B Воронеж, по сути, я попал случайно. Будучи выгнан из Плехановского института за организацию забастовки, я несколько месяцев провалялся в депрессии, потом по пьяному делу упал в кафе «Аист» с шестиметровой лестницы и сломал основание черепа.
В Москве после забастовки у меня был, что называется, «черный билет». Даже на должность грузчика удалось устроиться с десятой попытки. Пригрело меня издательство «Советский художник». Бригадиром у нас работал хороший разумный человек Миша, который часа в два пополудни решал, что мы переработали и пора шабашить. Найдя круговую развязку и причалив неподалеку наш грузовик, заставленный бабинами с плотно упакованной бумажной лентой или с маленькими и даже изящными, но тоже очень тяжелыми ящичками со свинцовыми буквами для наборных машин (любые шрифты и любые кегли), мы прямо посередине покрытого нежной травой газона устраивались на пикник.
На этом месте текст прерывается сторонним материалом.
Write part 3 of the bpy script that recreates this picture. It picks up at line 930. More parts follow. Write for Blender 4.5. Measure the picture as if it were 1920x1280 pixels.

Миша любил круговое движение и коловращение жизни, оно лишь оттеняло наш заслуженный отдых. Разложив на клеенке нехитрую снедь (каждый приносил из дома, что мог) и налив по стакану водки, Миша вместо тоста обычно возглашал: «Время срать, а мы еще не жрали». После чего мы приступали к трапезе.
В общем, до грузчика я дорос, что же касается поступления в институт, тут дело обстояло кисло: ко всем моим прочим грехам добавлялось, что я не комсомолец. И вот как-то в гостях у родительских друзей, я познакомился с замечательным человеком – историком-античником, преподававшим в Воронеже, Александром Иосифовичем Немировским.
Час проговорив со мной о классическом мире, о тамошних богах и героях, об императоре Августе и Юлиане Отступнике, – к моему собственному удивлению, и в одном, и втором, и в третьем я плыл, а не тонул, – он вдруг сказал: «Володя, а почему бы вам не попробовать поступить к нам на истфак?»
К тому времени я уже понимал, что из Москвы так и так придется уехать, здесь меня никуда не возьмут. Короче, решил: чем черт не шутит? И вот мы с мамой в степное июньское пекло выходим на воронежском перроне.
В Воронеже был тогда и до сих пор остается налет столичности, десяток монументальных зданий, балет – все это память того краткого периода, когда он был столицей огромного Центрально-Черноземного края, а потом, по слухам, должен был стать столицей РСФСР, однако больше в нем от лишенца. Воронеж был обманут и с Россией, и со старой областью, от которой перед войной ему оставили едва треть, но обманут, особенно по тем временам, не жестоко, не страшно.
После революции здесь осели многие: и дерптская профессура, и те, кто переехал сюда в пору взлета Воронежа, а потом уже не имел сил подняться, снова встать на крыло. Все они быстро смешались со старыми, коренными воронежцами, благо пустых, брошенных своими мест было много, бежать отсюда было легко – до Дона, Ростова, Кубани, Крыма рукой подать. Сойдясь, эти разные и опять-таки разночинные интеллигентские толки, как прежде, ставили любительские спектакли, играли в преферанс и буриме, а под Новый год крутили тарелки; снова, как и раньше, в домах весь январь не убирали маленьких пышных сосенок, которые здесь наряжали вместо елок, – длинные иглы их почти не опадали.